(Records from a data collection)

═══

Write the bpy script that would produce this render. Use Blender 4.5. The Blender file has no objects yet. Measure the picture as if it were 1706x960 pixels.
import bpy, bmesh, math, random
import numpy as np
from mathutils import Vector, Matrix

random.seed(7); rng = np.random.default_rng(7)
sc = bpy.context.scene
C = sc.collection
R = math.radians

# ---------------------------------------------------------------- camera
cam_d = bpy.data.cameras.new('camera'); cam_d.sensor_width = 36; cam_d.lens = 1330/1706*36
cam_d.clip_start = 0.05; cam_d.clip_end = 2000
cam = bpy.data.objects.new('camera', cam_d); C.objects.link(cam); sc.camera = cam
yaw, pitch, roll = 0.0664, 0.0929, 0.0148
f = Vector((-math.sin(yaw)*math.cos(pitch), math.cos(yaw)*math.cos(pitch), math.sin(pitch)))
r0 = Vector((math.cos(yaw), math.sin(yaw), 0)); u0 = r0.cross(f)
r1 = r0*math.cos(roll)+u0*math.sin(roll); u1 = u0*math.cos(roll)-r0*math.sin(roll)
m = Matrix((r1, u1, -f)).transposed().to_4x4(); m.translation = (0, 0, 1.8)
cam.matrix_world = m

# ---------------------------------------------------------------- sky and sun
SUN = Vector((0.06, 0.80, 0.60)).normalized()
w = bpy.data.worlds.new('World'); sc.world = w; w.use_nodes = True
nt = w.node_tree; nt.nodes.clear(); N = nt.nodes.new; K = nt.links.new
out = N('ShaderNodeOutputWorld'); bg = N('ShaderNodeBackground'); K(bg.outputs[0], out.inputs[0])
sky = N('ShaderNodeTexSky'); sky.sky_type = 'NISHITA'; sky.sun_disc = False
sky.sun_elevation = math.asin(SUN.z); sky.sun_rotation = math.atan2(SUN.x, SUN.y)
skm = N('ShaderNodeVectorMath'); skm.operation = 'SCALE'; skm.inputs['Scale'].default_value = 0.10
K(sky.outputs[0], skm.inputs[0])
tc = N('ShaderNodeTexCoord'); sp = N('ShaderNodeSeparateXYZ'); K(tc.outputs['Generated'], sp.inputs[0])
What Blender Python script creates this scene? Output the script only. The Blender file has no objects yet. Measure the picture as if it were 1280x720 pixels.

═══

:: Description of the task ::
Output all of the material exactly as written.

:: Exercise result ::
Write the bpy script that would produce this render. Use Blender 4.5. The Blender file has no objects yet. Measure the picture as if it were 1706x960 pixels.
import bpy, bmesh, math, random
import numpy as np
from mathutils import Vector, Matrix

random.seed(7); rng = np.random.default_rng(7)
sc = bpy.context.scene
C = sc.collection
R = math.radians

# ---------------------------------------------------------------- camera
cam_d = bpy.data.cameras.new('camera'); cam_d.sensor_width = 36; cam_d.lens = 1330/1706*36
cam_d.clip_start = 0.05; cam_d.clip_end = 2000
cam = bpy.data.objects.new('camera', cam_d); C.objects.link(cam); sc.camera = cam
yaw, pitch, roll = 0.0664, 0.0929, 0.0148
f = Vector((-math.sin(yaw)*math.cos(pitch), math.cos(yaw)*math.cos(pitch), math.sin(pitch)))
r0 = Vector((math.cos(yaw), math.sin(yaw), 0)); u0 = r0.cross(f)
r1 = r0*math.cos(roll)+u0*math.sin(roll); u1 = u0*math.cos(roll)-r0*math.sin(roll)
m = Matrix((r1, u1, -f)).transposed().to_4x4(); m.translation = (0, 0, 1.8)
cam.matrix_world = m

# ---------------------------------------------------------------- sky and sun
SUN = Vector((0.06, 0.80, 0.60)).normalized()
w = bpy.data.worlds.new('World'); sc.world = w; w.use_nodes = True
nt = w.node_tree; nt.nodes.clear(); N = nt.nodes.new; K = nt.links.new
out = N('ShaderNodeOutputWorld'); bg = N('ShaderNodeBackground'); K(bg.outputs[0], out.inputs[0])
sky = N('ShaderNodeTexSky'); sky.sky_type = 'NISHITA'; sky.sun_disc = False
sky.sun_elevation = math.asin(SUN.z); sky.sun_rotation = math.atan2(SUN.x, SUN.y)
skm = N('ShaderNodeVectorMath'); skm.operation = 'SCALE'; skm.inputs['Scale'].default_value = 0.10
K(sky.outputs[0], skm.inputs[0])
tc = N('ShaderNodeTexCoord'); sp = N('ShaderNodeSeparateXYZ'); K(tc.outputs['Generated'], sp.inputs[0])
What Blender Python script creates this scene? Output the script only. The Blender file has no objects yet. Measure the picture as if it were 1280x720 pixels.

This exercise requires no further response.